**STATED PROBLEM:**
Leave out the pictures, and write out exactly the lines from the beginning of the material to the line holding "COL = S.collection", that line included, and nothing else.

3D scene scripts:
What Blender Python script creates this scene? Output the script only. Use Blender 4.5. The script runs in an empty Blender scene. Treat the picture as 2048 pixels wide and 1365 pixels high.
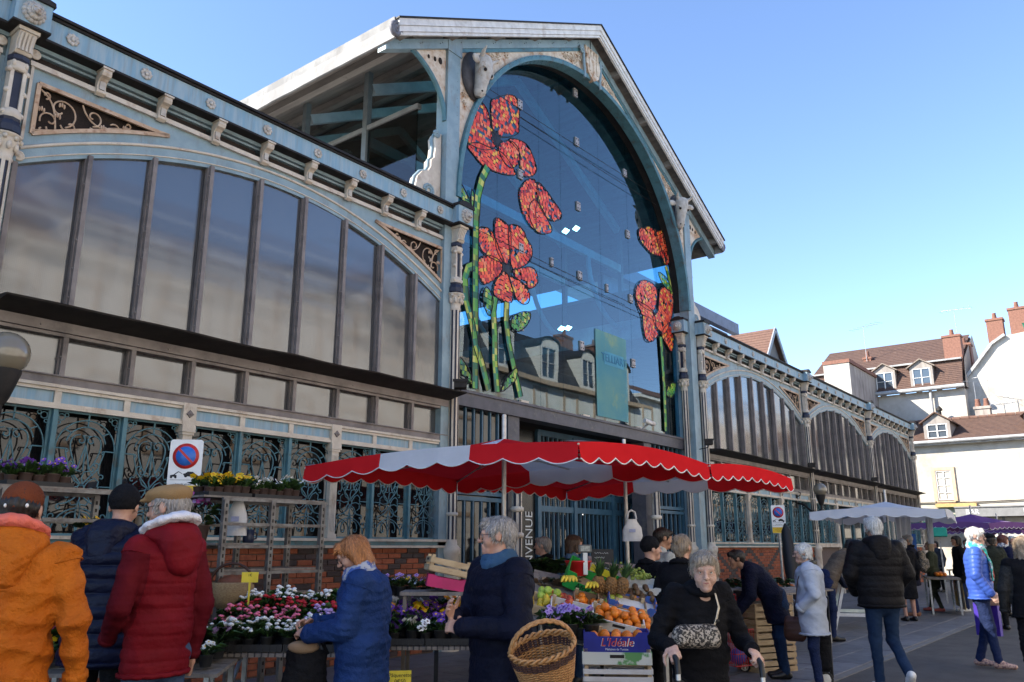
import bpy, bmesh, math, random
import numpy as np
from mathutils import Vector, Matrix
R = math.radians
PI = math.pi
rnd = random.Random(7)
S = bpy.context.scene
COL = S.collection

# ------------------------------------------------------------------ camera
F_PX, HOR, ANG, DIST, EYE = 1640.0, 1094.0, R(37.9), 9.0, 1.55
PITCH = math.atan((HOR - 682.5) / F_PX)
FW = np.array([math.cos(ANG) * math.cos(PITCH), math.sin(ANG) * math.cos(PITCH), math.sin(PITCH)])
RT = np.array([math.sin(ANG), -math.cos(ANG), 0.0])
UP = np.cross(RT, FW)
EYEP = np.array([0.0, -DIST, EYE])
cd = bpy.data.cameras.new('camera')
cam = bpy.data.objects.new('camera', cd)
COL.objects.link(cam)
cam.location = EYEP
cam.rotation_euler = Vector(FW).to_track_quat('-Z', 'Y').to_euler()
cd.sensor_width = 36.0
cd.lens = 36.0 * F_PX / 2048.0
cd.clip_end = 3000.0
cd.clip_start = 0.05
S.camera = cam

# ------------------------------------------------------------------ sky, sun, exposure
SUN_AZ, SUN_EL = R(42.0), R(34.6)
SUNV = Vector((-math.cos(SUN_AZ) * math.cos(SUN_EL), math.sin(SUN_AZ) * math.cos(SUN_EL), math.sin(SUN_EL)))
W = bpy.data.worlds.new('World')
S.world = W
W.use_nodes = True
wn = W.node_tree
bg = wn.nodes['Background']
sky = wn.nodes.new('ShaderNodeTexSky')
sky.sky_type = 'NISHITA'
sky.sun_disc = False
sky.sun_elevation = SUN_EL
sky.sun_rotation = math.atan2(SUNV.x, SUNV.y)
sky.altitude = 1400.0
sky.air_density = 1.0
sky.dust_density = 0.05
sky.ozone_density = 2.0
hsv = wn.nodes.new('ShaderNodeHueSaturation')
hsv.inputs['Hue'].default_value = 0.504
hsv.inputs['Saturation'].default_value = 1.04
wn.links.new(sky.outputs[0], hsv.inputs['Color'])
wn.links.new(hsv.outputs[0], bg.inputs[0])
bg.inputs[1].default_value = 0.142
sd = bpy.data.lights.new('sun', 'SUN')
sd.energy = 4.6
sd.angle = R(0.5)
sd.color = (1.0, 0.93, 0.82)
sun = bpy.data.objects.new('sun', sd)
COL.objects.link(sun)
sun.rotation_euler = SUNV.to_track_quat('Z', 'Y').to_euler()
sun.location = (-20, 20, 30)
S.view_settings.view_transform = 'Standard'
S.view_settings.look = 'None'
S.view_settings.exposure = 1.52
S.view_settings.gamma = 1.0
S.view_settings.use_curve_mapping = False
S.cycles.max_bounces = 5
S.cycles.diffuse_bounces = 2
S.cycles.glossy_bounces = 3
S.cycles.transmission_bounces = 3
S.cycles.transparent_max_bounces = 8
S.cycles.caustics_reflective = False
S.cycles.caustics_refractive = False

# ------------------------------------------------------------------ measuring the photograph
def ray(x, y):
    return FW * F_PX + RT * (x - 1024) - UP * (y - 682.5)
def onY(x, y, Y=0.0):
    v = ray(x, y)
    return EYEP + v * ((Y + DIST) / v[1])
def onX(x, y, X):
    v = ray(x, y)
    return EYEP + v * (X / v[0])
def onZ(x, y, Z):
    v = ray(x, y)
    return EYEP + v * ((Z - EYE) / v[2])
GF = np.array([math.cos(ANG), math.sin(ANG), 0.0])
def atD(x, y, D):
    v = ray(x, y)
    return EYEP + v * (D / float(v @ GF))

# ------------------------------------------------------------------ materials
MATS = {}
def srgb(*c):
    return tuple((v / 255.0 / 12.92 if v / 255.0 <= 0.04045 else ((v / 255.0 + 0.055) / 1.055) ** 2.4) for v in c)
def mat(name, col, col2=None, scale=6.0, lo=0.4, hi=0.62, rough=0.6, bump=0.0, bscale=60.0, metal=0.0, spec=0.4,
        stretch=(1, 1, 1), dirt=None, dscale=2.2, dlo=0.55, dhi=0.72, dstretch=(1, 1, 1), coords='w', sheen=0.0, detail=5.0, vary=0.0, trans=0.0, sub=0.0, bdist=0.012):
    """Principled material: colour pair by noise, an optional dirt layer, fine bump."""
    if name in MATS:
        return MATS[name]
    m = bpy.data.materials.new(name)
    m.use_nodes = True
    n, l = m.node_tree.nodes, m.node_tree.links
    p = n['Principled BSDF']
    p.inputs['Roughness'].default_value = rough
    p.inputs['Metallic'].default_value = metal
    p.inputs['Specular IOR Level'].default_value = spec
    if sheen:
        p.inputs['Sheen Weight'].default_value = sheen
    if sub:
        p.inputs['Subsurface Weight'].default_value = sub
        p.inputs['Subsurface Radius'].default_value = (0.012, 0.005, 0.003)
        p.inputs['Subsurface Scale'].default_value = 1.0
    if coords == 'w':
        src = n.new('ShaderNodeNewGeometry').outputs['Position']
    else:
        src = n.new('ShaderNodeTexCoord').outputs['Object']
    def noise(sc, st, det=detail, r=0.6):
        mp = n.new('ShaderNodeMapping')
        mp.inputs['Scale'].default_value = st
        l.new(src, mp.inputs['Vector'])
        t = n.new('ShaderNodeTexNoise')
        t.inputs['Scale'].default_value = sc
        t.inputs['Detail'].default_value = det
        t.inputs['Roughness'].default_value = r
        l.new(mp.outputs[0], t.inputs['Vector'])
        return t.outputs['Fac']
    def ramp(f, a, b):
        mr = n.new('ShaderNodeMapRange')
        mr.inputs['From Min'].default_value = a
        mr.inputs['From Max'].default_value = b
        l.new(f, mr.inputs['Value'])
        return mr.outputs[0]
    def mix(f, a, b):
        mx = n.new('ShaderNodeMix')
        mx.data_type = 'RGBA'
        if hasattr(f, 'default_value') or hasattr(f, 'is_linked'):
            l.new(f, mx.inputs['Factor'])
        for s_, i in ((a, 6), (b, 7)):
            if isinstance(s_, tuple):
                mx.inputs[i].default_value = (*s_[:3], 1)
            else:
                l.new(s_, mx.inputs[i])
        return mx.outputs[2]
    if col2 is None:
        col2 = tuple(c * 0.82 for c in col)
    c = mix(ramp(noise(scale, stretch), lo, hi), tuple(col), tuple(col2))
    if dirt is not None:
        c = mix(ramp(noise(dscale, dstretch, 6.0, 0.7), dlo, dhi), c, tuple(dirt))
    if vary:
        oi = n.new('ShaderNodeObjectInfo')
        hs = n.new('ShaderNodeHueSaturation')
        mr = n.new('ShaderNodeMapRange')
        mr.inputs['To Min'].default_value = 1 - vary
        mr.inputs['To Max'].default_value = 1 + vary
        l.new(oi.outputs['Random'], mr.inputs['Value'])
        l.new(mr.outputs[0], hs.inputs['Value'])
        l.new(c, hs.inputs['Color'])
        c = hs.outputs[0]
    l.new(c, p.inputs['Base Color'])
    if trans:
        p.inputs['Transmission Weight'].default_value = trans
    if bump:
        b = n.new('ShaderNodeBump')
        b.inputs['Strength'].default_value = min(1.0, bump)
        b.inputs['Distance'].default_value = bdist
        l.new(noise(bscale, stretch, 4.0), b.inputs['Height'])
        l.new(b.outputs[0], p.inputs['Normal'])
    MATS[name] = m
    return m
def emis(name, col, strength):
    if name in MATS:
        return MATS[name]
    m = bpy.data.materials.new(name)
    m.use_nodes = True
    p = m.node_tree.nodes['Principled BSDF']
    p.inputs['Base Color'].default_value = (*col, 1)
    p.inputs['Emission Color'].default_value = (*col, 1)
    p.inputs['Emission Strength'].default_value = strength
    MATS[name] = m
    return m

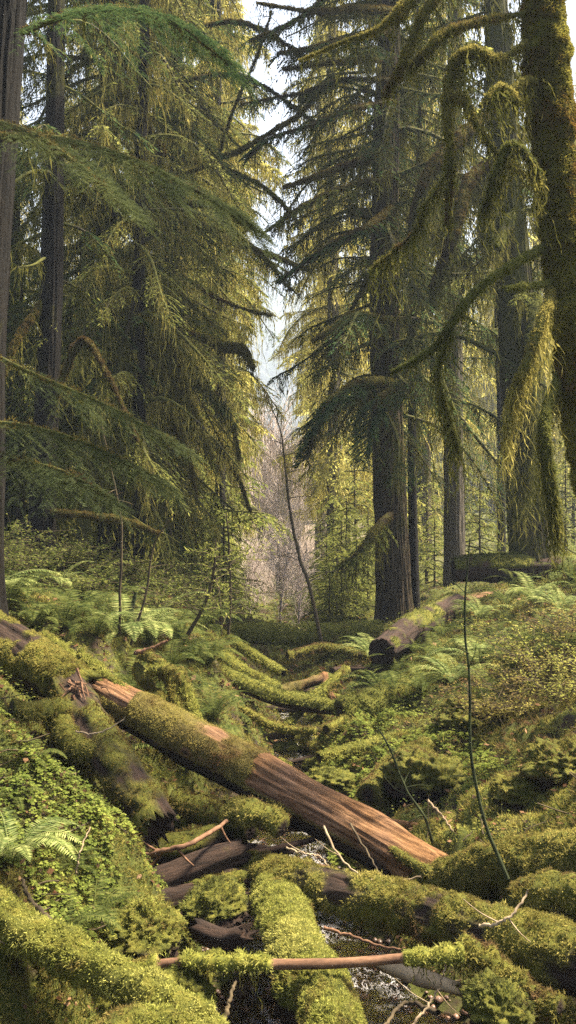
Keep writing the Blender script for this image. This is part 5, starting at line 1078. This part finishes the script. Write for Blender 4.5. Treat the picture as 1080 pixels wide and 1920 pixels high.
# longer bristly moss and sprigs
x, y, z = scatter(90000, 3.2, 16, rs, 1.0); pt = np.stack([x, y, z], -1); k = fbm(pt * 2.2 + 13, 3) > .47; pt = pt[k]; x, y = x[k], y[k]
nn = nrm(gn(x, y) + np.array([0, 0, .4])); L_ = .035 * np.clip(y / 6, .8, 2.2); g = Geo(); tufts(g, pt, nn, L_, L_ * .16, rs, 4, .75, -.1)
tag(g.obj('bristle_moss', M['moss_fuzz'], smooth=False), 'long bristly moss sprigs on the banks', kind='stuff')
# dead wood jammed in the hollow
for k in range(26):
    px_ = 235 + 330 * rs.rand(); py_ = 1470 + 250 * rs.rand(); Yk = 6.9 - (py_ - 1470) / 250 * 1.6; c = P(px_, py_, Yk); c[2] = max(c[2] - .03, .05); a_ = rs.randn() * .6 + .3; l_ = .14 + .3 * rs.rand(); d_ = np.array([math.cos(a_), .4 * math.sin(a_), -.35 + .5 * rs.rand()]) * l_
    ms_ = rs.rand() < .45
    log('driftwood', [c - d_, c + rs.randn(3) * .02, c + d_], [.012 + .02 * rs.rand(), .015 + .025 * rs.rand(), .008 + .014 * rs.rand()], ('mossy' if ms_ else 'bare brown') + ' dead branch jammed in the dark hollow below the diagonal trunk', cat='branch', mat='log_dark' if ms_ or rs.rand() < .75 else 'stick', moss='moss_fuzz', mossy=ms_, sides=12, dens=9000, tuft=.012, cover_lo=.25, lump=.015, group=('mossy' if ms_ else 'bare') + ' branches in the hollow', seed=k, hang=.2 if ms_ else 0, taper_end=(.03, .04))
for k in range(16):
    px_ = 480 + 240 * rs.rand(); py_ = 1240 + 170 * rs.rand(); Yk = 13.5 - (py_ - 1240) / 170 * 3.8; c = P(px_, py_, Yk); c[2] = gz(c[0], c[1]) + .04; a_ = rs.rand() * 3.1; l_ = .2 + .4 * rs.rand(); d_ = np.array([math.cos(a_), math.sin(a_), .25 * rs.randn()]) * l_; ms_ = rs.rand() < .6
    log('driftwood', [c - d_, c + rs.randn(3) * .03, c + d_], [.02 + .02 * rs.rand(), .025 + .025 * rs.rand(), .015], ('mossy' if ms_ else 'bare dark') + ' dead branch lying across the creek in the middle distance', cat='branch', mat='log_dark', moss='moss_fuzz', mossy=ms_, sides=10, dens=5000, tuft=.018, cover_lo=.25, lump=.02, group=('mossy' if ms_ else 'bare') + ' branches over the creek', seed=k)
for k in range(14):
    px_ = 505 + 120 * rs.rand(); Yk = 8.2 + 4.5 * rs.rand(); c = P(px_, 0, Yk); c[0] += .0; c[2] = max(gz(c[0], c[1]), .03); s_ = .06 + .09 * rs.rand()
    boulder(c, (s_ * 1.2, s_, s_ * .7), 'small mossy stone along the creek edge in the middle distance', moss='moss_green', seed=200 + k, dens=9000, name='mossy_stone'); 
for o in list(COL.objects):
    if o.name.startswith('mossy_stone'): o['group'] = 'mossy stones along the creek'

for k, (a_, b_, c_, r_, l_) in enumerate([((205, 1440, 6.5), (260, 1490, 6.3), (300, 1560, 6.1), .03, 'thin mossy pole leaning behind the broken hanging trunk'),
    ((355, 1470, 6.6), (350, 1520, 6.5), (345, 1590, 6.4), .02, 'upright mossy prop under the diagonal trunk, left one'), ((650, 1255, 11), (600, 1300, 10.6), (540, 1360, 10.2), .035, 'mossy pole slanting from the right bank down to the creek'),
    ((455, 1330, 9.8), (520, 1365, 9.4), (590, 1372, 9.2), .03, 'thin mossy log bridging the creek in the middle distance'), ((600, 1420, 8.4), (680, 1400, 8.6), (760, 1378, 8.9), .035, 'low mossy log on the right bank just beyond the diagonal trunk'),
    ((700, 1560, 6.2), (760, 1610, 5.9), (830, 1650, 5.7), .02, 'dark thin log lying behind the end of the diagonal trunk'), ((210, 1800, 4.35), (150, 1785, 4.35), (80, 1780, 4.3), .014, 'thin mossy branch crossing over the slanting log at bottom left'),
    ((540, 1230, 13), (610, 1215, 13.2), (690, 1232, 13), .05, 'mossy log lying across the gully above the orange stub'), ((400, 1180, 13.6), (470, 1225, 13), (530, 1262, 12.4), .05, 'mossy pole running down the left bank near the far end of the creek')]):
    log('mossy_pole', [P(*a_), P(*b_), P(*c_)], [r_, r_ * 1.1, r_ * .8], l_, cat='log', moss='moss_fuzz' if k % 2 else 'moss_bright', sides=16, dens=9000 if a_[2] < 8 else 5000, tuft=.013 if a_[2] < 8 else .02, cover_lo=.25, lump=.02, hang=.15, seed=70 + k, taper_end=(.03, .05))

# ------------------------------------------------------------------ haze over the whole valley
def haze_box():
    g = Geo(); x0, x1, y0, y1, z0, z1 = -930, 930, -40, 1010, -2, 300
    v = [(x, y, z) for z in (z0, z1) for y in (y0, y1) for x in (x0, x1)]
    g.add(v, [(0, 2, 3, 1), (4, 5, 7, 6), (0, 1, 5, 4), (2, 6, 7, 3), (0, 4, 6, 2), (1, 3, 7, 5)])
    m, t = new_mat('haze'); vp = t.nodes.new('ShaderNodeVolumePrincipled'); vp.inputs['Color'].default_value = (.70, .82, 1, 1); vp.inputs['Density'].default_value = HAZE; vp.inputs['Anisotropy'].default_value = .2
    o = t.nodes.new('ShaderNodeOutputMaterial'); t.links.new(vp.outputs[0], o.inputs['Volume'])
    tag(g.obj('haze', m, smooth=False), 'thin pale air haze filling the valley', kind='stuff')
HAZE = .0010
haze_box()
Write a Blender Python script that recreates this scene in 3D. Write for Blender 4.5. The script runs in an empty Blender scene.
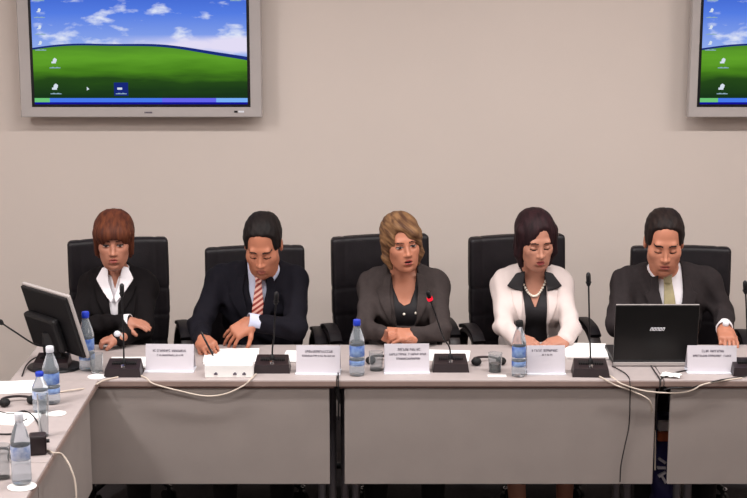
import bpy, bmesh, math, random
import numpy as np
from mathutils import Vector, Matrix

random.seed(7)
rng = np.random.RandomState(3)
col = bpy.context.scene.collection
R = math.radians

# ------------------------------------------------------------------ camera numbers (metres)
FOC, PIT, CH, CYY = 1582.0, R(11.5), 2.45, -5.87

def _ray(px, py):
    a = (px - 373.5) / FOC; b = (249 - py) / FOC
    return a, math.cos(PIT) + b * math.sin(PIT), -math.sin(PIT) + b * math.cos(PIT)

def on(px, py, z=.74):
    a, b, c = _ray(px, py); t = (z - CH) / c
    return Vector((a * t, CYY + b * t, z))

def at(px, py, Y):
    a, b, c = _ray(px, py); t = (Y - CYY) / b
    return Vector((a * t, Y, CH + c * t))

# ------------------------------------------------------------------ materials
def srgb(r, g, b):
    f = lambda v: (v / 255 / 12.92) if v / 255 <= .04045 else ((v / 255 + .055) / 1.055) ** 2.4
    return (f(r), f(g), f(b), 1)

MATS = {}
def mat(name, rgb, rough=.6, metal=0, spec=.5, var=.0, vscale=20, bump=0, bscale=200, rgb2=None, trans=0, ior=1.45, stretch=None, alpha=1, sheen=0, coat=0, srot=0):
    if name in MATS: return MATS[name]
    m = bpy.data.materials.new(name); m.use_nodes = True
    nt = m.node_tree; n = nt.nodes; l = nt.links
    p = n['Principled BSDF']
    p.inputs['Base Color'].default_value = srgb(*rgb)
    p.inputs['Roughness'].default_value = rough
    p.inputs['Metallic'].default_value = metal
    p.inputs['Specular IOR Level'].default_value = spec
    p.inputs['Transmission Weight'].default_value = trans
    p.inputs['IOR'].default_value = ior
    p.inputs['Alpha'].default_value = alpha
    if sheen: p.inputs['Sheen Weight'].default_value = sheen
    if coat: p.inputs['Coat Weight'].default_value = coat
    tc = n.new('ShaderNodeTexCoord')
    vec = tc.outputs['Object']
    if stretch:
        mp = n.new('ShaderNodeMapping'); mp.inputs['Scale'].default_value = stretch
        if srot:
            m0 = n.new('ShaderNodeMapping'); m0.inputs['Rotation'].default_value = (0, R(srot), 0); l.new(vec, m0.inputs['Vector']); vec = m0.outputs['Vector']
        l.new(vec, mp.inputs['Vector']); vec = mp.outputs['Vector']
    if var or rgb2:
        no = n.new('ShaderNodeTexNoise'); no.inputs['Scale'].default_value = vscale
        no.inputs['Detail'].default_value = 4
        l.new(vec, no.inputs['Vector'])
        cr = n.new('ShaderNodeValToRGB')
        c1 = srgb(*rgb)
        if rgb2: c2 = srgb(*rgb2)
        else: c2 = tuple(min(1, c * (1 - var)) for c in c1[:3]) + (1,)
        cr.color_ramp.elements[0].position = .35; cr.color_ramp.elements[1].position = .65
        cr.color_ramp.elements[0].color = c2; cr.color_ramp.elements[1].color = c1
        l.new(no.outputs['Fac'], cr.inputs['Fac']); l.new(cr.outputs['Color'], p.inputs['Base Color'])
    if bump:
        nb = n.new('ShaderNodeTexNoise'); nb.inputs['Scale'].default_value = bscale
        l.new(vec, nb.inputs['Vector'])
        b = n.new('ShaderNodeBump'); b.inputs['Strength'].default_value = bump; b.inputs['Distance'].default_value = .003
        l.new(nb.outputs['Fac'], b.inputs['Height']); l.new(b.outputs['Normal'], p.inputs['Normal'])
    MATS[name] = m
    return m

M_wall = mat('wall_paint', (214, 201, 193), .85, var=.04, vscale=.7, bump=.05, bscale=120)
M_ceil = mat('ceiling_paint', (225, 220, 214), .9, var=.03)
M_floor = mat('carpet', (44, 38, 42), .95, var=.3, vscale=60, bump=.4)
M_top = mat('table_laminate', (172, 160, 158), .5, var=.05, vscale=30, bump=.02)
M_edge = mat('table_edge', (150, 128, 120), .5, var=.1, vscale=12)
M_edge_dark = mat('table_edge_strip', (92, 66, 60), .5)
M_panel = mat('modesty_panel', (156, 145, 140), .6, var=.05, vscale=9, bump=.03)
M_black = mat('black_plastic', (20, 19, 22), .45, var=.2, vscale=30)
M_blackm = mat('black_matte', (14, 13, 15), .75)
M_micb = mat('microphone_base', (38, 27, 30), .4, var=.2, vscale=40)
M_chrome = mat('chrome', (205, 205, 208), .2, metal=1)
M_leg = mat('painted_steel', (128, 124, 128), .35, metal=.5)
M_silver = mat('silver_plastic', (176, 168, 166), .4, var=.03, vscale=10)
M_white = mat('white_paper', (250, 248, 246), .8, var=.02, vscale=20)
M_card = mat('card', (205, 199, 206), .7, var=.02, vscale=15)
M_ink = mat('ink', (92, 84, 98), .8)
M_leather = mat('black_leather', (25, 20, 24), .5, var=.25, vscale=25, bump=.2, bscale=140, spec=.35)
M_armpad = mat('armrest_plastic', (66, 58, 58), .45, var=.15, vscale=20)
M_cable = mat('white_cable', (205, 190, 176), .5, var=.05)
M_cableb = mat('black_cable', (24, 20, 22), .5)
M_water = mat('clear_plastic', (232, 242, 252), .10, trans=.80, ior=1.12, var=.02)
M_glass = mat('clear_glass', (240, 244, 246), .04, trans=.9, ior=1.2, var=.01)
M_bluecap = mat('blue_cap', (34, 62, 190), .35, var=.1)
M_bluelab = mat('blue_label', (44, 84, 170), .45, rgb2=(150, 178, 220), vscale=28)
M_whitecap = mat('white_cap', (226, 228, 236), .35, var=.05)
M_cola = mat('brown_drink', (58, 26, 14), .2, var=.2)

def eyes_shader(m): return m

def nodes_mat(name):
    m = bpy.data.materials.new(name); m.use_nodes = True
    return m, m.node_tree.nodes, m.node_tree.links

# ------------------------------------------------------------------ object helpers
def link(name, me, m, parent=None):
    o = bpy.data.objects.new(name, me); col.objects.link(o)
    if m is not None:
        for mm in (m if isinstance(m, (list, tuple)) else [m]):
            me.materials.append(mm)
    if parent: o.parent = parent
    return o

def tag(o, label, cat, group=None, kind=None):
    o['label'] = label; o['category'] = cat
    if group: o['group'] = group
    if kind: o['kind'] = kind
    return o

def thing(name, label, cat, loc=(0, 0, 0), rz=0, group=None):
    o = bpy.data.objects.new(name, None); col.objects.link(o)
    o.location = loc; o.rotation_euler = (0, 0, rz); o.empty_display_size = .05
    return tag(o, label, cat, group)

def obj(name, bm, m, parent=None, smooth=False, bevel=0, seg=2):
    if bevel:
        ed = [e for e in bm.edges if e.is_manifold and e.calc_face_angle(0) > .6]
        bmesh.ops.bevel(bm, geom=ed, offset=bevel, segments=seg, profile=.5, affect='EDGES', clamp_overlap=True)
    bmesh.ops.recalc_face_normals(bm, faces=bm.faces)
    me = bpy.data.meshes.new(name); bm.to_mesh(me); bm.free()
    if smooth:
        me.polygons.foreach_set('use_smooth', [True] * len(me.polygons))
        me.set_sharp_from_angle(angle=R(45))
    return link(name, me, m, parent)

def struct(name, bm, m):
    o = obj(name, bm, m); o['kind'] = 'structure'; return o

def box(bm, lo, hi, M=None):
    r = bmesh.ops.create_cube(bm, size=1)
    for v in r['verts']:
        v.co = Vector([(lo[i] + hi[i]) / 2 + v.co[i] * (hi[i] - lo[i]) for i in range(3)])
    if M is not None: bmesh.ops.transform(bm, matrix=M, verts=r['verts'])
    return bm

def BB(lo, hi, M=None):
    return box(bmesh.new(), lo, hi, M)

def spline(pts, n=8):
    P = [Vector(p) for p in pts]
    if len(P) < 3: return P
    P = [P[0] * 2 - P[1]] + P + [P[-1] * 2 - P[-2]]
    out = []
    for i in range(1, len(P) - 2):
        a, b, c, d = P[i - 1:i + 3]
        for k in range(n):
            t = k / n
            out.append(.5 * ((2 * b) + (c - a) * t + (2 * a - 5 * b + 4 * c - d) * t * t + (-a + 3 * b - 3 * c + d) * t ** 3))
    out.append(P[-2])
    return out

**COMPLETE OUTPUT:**
What Blender Python script creates this scene? Output the script only. Use Blender 4.5. The script runs in an empty Blender scene. Treat the picture as 2048 pixels wide and 1365 pixels high.
import bpy, bmesh, math, random
import numpy as np
from mathutils import Vector, Matrix
R = math.radians
PI = math.pi
rnd = random.Random(7)
S = bpy.context.scene
COL = S.collection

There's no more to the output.